*STATED PROBLEM*: Reproduce only the lines from the one containing "Continue the Blender Python script for this scene: part 5, from" through the one containing "tag(o, ['topmost power", exactly as written and with both ends included.

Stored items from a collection
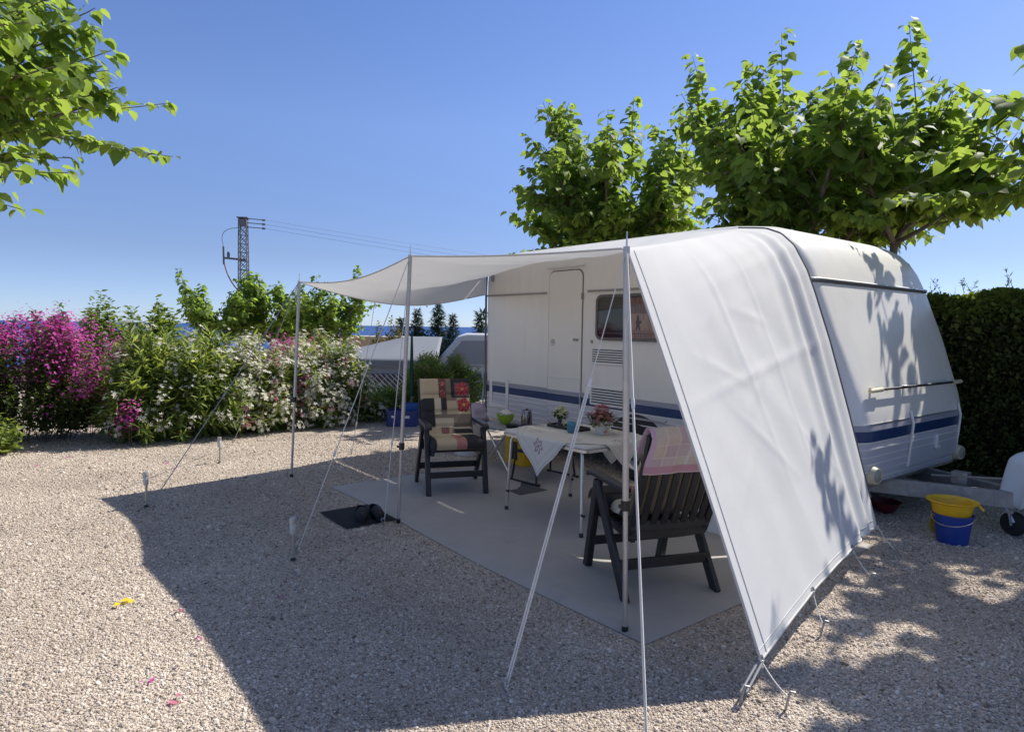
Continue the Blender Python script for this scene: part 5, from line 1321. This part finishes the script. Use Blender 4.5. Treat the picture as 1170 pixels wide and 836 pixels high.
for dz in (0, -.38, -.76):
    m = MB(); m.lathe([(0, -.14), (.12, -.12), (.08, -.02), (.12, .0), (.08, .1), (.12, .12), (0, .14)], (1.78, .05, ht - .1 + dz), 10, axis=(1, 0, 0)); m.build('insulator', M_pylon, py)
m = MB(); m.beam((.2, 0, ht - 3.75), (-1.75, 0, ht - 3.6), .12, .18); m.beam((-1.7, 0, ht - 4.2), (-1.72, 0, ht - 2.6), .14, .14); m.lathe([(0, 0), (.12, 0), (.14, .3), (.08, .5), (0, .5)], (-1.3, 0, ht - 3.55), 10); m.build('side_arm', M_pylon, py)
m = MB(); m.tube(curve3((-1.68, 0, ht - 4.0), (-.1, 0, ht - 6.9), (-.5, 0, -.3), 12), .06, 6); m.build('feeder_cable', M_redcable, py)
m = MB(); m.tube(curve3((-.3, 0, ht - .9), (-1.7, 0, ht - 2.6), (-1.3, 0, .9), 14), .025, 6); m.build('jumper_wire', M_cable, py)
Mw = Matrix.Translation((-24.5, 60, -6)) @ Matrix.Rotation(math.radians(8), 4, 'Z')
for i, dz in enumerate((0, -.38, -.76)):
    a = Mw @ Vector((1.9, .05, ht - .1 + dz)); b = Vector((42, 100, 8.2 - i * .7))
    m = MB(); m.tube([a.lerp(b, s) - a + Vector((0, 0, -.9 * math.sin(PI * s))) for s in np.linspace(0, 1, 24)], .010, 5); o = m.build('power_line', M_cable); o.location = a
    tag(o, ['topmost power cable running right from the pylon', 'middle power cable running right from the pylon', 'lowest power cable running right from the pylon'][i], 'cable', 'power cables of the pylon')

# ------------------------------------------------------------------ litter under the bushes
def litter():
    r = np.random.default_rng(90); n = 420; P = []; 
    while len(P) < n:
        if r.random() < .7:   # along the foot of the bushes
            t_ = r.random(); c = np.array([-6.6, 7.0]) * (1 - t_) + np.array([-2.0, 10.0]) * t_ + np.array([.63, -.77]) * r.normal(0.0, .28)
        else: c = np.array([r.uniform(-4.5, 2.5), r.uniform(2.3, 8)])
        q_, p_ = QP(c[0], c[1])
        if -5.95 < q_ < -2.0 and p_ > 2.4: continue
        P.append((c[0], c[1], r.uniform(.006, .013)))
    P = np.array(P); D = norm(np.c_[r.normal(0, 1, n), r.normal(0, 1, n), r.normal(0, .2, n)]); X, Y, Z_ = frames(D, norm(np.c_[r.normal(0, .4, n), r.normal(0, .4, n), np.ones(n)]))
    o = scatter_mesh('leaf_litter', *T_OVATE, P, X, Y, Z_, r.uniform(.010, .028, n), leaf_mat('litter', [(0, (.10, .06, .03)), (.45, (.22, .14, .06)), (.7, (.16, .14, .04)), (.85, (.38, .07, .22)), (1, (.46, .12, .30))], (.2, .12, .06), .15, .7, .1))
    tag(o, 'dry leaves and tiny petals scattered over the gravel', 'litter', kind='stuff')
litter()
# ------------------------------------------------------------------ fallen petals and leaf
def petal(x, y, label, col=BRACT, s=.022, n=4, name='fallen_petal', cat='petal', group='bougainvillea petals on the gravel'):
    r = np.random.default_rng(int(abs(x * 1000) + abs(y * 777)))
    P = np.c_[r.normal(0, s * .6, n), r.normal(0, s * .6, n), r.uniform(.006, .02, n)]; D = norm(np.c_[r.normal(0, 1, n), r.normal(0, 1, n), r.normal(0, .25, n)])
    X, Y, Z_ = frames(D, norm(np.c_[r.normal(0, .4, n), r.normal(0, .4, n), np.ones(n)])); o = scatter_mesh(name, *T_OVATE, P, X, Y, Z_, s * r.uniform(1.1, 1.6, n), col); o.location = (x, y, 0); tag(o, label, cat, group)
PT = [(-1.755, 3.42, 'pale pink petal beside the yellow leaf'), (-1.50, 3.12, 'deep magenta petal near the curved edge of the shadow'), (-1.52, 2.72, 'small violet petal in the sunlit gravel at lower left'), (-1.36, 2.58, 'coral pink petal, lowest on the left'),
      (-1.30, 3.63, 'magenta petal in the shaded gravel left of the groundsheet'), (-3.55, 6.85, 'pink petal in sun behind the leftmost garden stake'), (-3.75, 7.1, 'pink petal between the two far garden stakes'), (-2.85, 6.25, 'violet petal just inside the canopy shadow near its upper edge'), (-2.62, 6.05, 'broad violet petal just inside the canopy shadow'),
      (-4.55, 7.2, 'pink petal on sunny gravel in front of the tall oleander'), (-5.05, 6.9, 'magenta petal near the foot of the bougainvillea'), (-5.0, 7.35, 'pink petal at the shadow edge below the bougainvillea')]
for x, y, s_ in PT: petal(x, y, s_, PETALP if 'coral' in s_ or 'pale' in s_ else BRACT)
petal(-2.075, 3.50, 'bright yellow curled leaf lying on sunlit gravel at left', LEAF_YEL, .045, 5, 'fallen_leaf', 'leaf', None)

---

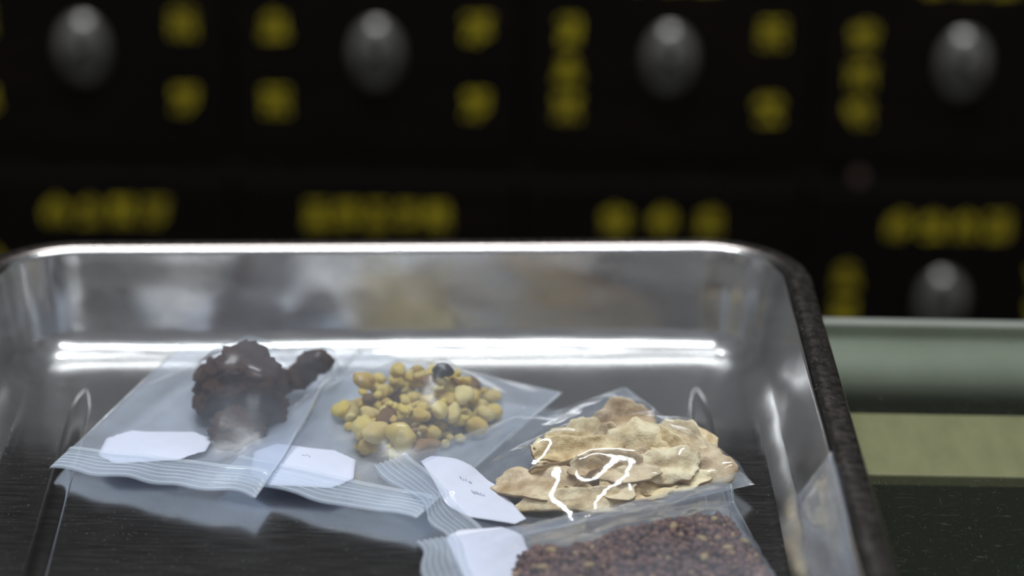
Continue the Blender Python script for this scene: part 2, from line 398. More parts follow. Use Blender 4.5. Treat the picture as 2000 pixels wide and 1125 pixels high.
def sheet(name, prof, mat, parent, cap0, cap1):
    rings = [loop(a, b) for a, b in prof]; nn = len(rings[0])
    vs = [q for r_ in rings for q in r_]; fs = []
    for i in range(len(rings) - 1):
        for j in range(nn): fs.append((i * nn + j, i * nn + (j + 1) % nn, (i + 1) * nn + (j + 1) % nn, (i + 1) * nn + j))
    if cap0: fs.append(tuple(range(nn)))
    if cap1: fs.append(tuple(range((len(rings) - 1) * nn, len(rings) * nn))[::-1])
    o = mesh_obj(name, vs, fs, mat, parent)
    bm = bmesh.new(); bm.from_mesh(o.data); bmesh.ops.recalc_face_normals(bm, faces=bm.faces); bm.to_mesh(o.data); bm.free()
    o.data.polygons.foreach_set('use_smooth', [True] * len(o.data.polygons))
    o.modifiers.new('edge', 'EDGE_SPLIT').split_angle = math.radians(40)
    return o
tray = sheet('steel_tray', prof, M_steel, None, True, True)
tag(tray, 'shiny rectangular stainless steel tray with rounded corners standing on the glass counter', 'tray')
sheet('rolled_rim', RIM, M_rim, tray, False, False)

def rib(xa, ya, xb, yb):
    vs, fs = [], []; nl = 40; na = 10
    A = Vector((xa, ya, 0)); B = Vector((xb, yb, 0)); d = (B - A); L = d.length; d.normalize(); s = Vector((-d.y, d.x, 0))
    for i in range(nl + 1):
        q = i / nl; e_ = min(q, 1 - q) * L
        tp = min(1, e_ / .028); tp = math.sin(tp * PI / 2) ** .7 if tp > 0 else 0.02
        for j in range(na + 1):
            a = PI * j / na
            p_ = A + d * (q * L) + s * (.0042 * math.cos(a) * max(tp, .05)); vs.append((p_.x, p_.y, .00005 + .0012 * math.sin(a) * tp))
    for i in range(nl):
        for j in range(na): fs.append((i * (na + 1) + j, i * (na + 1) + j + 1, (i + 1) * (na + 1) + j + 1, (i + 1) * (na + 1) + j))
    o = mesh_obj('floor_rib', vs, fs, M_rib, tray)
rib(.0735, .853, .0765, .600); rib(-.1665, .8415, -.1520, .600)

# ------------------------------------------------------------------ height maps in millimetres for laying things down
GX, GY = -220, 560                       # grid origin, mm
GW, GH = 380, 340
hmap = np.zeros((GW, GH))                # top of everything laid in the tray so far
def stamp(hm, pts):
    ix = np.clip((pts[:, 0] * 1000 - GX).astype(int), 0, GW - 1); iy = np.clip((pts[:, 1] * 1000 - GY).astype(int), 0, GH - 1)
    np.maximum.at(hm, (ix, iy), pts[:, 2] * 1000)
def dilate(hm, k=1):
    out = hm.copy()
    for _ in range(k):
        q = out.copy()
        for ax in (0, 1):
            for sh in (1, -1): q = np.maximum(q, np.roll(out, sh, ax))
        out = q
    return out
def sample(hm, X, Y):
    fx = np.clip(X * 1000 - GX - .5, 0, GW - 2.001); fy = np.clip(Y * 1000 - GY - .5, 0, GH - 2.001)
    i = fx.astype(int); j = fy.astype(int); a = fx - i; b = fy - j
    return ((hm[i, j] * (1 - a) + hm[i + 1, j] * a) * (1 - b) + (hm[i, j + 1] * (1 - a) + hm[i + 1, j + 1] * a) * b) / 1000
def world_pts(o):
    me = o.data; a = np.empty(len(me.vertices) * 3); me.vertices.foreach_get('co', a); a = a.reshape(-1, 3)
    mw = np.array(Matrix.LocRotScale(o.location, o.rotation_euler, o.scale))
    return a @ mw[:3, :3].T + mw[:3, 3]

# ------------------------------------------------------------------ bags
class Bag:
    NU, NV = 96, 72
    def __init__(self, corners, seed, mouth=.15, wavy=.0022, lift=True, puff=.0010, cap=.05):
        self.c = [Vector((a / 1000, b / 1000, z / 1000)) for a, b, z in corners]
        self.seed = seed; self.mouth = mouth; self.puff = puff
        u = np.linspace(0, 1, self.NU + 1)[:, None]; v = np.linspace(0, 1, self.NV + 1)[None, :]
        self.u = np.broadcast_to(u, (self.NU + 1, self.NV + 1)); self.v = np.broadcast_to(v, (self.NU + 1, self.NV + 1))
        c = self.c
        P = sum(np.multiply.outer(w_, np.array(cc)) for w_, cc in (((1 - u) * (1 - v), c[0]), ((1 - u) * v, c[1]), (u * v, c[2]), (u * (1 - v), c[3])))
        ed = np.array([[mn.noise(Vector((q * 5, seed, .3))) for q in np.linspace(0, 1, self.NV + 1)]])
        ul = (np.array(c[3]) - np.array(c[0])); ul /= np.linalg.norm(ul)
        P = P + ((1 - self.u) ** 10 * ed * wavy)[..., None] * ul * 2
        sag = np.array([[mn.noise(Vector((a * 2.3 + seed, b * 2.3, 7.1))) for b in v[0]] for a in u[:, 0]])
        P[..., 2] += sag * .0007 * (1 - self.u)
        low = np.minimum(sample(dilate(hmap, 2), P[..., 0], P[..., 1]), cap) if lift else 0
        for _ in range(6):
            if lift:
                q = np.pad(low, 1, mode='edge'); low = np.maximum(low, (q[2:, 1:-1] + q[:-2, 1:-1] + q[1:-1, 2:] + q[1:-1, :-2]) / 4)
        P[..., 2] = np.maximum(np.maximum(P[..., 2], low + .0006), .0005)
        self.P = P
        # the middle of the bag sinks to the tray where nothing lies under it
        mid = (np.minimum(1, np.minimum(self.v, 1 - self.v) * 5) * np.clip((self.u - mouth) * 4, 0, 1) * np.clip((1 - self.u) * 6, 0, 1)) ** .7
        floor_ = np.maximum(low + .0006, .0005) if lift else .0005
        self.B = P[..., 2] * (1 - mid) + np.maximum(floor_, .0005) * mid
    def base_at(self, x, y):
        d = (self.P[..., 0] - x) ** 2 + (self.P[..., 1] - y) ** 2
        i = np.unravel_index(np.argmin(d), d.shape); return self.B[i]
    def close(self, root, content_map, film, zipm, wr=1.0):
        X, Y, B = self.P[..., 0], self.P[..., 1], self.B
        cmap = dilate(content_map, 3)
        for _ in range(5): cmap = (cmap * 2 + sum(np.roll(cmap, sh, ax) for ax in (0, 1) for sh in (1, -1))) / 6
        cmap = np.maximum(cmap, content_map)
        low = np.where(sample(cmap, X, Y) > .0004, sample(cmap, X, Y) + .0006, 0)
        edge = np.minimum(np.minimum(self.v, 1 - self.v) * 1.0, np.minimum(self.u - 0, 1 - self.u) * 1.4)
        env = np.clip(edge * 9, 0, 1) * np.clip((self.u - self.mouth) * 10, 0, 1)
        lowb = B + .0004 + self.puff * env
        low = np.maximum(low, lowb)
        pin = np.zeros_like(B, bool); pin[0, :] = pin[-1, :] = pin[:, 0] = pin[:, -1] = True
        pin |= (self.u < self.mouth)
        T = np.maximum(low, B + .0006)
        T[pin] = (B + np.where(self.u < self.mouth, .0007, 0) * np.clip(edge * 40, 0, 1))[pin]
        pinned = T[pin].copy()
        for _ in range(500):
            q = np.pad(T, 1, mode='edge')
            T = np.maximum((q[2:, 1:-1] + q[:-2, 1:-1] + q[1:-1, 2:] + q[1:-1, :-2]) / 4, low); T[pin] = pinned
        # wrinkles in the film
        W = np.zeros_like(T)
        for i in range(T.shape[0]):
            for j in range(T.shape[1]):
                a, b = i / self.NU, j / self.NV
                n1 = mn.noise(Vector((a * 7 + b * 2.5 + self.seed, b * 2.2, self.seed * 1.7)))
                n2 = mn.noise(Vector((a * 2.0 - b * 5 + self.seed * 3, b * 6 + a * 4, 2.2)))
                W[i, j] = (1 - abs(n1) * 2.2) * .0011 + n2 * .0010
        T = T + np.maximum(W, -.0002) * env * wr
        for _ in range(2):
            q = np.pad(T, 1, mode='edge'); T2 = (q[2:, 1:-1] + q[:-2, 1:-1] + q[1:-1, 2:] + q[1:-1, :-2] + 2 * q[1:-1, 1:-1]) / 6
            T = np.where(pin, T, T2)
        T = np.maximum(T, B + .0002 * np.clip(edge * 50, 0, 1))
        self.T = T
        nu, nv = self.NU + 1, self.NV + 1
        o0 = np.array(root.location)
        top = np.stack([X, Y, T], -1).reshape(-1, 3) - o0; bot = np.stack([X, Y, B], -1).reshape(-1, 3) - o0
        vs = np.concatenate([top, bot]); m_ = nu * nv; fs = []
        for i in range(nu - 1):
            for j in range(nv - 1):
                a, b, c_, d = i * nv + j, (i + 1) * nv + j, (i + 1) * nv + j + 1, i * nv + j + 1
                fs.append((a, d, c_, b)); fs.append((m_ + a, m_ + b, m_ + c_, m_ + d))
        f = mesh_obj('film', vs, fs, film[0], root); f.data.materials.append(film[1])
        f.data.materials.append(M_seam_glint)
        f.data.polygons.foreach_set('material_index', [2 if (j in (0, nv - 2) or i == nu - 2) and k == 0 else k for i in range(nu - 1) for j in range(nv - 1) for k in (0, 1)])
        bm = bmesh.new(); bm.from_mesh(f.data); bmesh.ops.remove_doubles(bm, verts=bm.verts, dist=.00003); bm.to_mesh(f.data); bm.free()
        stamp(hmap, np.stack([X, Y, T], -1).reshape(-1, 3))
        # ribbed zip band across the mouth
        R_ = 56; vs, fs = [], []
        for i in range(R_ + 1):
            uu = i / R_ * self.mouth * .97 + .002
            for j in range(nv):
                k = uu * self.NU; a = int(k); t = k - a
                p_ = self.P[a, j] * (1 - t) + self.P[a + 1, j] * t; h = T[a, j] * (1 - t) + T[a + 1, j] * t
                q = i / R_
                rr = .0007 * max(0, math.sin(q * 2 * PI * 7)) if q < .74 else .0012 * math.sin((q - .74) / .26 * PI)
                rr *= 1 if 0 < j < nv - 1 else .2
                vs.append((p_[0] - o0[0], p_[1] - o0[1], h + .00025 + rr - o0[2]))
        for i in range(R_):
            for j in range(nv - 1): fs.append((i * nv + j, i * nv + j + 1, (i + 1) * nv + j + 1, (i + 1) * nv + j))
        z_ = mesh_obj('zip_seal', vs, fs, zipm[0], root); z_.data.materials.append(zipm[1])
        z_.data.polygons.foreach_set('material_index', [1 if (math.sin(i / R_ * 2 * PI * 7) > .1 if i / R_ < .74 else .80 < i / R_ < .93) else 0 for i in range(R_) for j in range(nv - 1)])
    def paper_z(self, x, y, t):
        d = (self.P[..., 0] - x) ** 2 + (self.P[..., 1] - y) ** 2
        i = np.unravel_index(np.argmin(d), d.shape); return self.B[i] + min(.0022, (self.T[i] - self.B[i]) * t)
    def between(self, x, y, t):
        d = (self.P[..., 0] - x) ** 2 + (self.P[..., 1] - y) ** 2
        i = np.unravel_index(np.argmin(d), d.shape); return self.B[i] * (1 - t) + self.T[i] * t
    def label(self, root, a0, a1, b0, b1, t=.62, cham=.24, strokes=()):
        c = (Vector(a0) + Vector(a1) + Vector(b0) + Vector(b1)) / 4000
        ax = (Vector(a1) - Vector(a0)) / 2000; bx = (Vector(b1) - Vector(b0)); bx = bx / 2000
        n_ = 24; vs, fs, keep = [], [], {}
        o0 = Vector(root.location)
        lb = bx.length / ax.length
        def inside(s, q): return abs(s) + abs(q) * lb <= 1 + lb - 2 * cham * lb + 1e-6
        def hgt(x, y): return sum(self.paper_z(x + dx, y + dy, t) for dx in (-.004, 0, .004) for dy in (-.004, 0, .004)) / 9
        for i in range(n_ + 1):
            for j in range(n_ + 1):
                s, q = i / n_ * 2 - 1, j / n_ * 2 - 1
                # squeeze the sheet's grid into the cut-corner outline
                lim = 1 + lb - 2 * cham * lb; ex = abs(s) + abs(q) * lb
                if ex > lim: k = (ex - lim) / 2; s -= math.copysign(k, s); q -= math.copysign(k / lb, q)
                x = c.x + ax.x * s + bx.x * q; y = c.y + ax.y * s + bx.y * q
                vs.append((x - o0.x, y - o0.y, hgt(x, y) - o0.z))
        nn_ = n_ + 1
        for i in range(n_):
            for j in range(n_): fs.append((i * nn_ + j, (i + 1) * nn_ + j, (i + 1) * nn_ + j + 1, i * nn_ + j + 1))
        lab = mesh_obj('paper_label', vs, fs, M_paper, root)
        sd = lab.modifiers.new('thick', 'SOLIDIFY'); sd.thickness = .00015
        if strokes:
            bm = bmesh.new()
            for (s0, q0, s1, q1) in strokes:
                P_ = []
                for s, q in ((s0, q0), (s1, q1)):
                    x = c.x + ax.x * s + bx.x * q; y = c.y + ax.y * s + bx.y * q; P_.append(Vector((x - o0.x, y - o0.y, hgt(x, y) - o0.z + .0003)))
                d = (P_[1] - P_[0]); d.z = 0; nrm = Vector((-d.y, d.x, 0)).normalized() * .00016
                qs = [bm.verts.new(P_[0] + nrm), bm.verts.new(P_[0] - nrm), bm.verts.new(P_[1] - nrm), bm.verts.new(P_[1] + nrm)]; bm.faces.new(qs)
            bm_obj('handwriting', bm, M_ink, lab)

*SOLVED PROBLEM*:
Continue the Blender Python script for this scene: part 5, from line 1321. This part finishes the script. Use Blender 4.5. Treat the picture as 1170 pixels wide and 836 pixels high.
for dz in (0, -.38, -.76):
    m = MB(); m.lathe([(0, -.14), (.12, -.12), (.08, -.02), (.12, .0), (.08, .1), (.12, .12), (0, .14)], (1.78, .05, ht - .1 + dz), 10, axis=(1, 0, 0)); m.build('insulator', M_pylon, py)
m = MB(); m.beam((.2, 0, ht - 3.75), (-1.75, 0, ht - 3.6), .12, .18); m.beam((-1.7, 0, ht - 4.2), (-1.72, 0, ht - 2.6), .14, .14); m.lathe([(0, 0), (.12, 0), (.14, .3), (.08, .5), (0, .5)], (-1.3, 0, ht - 3.55), 10); m.build('side_arm', M_pylon, py)
m = MB(); m.tube(curve3((-1.68, 0, ht - 4.0), (-.1, 0, ht - 6.9), (-.5, 0, -.3), 12), .06, 6); m.build('feeder_cable', M_redcable, py)
m = MB(); m.tube(curve3((-.3, 0, ht - .9), (-1.7, 0, ht - 2.6), (-1.3, 0, .9), 14), .025, 6); m.build('jumper_wire', M_cable, py)
Mw = Matrix.Translation((-24.5, 60, -6)) @ Matrix.Rotation(math.radians(8), 4, 'Z')
for i, dz in enumerate((0, -.38, -.76)):
    a = Mw @ Vector((1.9, .05, ht - .1 + dz)); b = Vector((42, 100, 8.2 - i * .7))
    m = MB(); m.tube([a.lerp(b, s) - a + Vector((0, 0, -.9 * math.sin(PI * s))) for s in np.linspace(0, 1, 24)], .010, 5); o = m.build('power_line', M_cable); o.location = a
    tag(o, ['topmost power cable running right from the pylon', 'middle power cable running right from the pylon', 'lowest power cable running right from the pylon'][i], 'cable', 'power cables of the pylon')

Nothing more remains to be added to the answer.